New Method for Converting Methane Directly to Methanol Developed

Chemists at ETH Zurich and the Paul Scherrer Institute have found a new, direct way to convert gaseous methane into liquid methanol—offering industry the prospect of using the gas, rather than simply burning it off, as is currently practiced.

Methane is an abundant and inexpensive gas. Although it could be a suitable energy source and base material for the chemical industry, huge quantities of it are simply burned off around the world—above all at oil fields and refineries.

“On satellite images of Earth at night, the Middle East is brightly illuminated. This is not because the region has an especially high number of large, brightly lit settlements, but rather because of methane flaring at the oil fields,” says Jeroen van Bokhoven, professor of heterogeneous catalysis at ETH Zurich and head of the Laboratory for Catalysis and Sustainable Chemistry at the Paul Scherrer Institute (PSI).

Another reason for this wasteful approach to methane is that, currently, it is not sufficiently profitable to convert the gas into methanol in liquid form, which is easier to transport and more reactive. On the industrial scale, this conversion is currently performed using an indirect, elaborate and energy-intensive method that involves the production of syngas as an intermediate step.

Theoretically, it is already possible to convert methane into methanol, using crystalline, copper-containing silicon aluminum compounds (zeolites) as catalysts. The process involves activating the catalyst at very high temperatures—up to 450 degrees Celsius. However, the actual reaction between methane and oxygen to form methanol cannot be carried out at temperatures significantly higher than 200 degrees, as any methanol formed would burn off immediately. The reaction vessel must therefore be heated and cooled repeatedly, which is why this approach has never made it out of the research lab and into industry.

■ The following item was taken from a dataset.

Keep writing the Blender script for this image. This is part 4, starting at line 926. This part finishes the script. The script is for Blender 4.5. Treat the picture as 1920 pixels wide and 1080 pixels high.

However, van Bokhoven and his colleagues have now demonstrated that this reaction cycle can also take place at a constant temperature of 200 degrees. They achieved this through a clever trick, using methane at a far higher pressure: 36 bars instead of under 1 bar, as previously used. “Working at a constant temperature makes this a much easier process to implement in industry,” says Patrick Tomkins, master student in van Bokhoven’s group at PSI.

Through analysis using X-ray absorption spectroscopy, the researchers were also able to show that, at the atomic level, the catalyzed reaction in the new low-temperature/high-pressure method does not take place at the same position as it did in the existing high-temperature method. “As a result of the high pressure, different active centers are utilized in the copper zeolites,” says van Bokhoven.

The new approach opens up a new range of possibilities. “In the past, catalysis scientists focused their research on copper zeolites for this reaction, because these are the most successful option in the high-temperature method," he says. "We also used these copper zeolites for the current study.”

As the high-pressure method is catalyzed differently at the atomic level, it is now worth investigating different catalysts, including those that haven’t been considered so far, says van Bokhoven. These might be even better suited to the high-pressure method.

Follow-up research will concentrate on these catalysts, with a view to developing an easy, direct and efficient process for converting methane into methanol.